Council recently finished consulting on changes to Victoria Street (here).
This will likely now be approved and constructed. As I summarised previously here, it has been a long and confusing road for this project, which began its life as a significant change to the way transport would function on Victoria Street, but has ended up being little more than a reseal of the existing road.
To recap, the Accessible City identified Victoria Street as a street where priority was to be given to public transport, walking and cycling. It is one of the city’s busiest bus routes, with most of the city’s northern residents being serviced by bus routes that use Victoria Street: 300+ buses shift around 5,000 people every day.
The proposed improvements certainly make walking a bit nicer with wider footpaths and some beautification. I’m not sure there’s a lot of improvement for cycling – Cycling for Christchurch talks more about that here. The thing that really sticks out to me is that there is no improvement at all for public transport.
The council report doesn’t deny this, stating that the recommended option:
“Does not provide significant improvements to public transport journey time reliability (to be addressed under the Salisbury and Kilmore Streets two way conversion projects).”
The submission from the public transport team at Ecan shows pretty clearly that they are not happy at this lack of public transport priority. There is also a hint that they see this as CCC breaking their promise to support public transport in the central city:
“Environment Canterbury has routed its bus services in the central city in accordance with what was agreed in partnership through the An Accessible City Plan process. This means that Victoria Street is used by the Blue Line, route 29, and route 95. At peak times there can be up to 14 buses an hour travelling via Victoria Street.
This means that Victoria Street is the main bus corridor serving northern Christchurch, aligning with the existing bus priority corridors on Papanui Road, Main North Road, and Manchester Street. Improving the competitiveness through improved route priority is a key contributor to mode shift to public transport.

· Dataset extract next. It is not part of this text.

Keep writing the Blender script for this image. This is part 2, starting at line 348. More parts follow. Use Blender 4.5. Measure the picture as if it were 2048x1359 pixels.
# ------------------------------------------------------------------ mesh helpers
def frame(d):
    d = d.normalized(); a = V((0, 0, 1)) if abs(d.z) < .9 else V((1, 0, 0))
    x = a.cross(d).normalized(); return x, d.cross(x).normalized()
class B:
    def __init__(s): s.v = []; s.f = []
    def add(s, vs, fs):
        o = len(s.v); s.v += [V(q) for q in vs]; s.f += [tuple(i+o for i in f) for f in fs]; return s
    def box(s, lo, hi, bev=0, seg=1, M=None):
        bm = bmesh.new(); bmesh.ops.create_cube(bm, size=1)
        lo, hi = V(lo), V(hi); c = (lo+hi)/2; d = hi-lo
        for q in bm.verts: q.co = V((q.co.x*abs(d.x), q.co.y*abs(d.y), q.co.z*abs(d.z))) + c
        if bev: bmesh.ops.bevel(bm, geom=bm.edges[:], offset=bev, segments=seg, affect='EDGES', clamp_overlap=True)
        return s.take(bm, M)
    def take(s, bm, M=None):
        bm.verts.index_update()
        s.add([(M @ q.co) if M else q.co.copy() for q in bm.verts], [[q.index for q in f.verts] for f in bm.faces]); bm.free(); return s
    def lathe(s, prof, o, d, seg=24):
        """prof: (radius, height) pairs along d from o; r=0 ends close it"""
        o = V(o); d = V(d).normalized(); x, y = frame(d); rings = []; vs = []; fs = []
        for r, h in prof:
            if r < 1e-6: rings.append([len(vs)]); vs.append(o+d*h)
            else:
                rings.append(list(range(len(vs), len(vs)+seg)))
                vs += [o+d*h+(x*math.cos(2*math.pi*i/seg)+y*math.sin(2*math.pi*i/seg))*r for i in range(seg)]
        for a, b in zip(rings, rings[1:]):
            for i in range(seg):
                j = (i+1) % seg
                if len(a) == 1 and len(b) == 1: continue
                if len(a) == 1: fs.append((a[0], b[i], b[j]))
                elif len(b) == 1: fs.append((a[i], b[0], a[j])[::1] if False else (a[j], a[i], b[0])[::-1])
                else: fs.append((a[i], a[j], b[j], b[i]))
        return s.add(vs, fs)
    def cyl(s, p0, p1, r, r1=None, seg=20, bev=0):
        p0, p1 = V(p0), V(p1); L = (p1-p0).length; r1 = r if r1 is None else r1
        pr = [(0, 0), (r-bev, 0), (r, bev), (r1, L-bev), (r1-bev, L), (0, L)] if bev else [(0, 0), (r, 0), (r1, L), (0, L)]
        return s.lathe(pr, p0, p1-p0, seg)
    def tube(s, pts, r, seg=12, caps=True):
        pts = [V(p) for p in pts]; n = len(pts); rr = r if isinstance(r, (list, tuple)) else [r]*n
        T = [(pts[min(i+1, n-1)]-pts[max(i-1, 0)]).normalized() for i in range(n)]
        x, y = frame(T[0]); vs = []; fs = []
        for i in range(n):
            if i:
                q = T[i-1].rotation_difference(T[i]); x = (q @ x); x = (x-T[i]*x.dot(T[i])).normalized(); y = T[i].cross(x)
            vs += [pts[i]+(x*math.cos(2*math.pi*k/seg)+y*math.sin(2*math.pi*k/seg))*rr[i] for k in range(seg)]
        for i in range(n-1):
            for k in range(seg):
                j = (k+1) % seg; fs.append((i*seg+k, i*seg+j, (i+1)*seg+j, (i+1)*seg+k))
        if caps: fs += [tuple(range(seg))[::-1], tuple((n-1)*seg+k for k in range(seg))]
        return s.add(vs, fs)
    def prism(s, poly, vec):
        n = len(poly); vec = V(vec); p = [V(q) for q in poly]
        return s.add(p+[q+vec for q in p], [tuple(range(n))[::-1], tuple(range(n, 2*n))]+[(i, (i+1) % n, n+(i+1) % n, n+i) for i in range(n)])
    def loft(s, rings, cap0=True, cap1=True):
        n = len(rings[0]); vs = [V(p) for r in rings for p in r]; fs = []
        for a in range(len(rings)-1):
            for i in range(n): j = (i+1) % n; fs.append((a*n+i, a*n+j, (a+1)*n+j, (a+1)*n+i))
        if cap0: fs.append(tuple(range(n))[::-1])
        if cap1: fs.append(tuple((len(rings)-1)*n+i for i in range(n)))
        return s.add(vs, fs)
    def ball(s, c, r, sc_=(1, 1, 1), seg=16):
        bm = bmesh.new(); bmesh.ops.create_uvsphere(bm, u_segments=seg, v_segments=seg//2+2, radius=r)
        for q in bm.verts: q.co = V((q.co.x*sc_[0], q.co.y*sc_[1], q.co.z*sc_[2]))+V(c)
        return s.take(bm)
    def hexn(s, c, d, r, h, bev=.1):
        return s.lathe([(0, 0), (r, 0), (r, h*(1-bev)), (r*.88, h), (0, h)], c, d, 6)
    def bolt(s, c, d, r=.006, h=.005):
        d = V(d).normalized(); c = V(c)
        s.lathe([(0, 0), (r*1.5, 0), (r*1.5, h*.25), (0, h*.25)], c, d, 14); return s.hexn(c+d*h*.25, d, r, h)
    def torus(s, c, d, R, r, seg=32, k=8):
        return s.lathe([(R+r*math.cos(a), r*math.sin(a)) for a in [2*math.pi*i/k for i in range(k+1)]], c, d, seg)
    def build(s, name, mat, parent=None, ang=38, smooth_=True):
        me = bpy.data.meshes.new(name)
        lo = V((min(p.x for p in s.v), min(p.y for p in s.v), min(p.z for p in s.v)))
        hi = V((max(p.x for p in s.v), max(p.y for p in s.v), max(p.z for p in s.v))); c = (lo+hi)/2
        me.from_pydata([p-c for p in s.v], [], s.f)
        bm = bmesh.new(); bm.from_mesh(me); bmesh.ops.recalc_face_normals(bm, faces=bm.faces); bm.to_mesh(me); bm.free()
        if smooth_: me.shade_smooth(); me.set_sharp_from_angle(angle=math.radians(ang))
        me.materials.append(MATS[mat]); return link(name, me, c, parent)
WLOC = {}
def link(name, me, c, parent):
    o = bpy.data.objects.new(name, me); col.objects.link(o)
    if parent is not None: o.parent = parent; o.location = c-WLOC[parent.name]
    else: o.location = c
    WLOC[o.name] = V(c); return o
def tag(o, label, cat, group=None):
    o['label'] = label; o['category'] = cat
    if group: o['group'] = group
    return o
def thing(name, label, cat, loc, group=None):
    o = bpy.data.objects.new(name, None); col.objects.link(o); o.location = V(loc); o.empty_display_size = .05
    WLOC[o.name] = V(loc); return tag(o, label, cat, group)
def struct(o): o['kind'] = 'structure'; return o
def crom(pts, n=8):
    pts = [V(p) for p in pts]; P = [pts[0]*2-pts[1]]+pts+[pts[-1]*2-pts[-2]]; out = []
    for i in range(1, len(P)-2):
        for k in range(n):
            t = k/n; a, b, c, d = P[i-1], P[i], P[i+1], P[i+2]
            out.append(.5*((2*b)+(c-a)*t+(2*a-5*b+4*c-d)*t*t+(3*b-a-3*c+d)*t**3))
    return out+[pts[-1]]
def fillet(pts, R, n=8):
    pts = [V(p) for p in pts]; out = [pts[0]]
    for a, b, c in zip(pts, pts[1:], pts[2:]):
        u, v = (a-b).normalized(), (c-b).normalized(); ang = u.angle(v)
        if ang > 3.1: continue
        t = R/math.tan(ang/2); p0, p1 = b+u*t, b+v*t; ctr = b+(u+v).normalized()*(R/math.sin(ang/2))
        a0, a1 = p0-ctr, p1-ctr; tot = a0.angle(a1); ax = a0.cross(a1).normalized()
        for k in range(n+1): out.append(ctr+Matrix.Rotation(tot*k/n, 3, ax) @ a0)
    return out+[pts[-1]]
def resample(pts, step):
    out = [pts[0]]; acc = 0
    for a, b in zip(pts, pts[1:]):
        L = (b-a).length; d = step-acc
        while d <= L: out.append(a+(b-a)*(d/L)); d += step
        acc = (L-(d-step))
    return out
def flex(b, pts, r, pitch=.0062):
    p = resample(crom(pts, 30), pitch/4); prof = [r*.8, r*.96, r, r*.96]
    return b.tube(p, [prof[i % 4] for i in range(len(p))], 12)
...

The intersections of Victoria Street with Salisbury and Kilmore Streets are excluded from this consultation, as they will be delivered with these one-way to two-way changes. However the delivery of these changes has been delayed until the mid-2020s. The main opportunities for providing appropriate bus priority along Victoria Street are at these intersections, so we would like to see these changes brought forward to deliver this.
It will also not be possible to provide the most appropriate public transport network in this part of the central city until these one-way street changes are made.”
It seems that the whole operation of Victoria Street hinges on the future changes to the intersections of Salisbury and Kilmore, along with Bealey Avenue.
It’s a shame that this means another 6 or so years of slow, unreliable buses down Victoria Street. Let’s hope that the Kilmore/Salisbury project can be brought forward as requested and that, whenever it does roll around, genuine change comes with it rather than just getting kicked further down the track.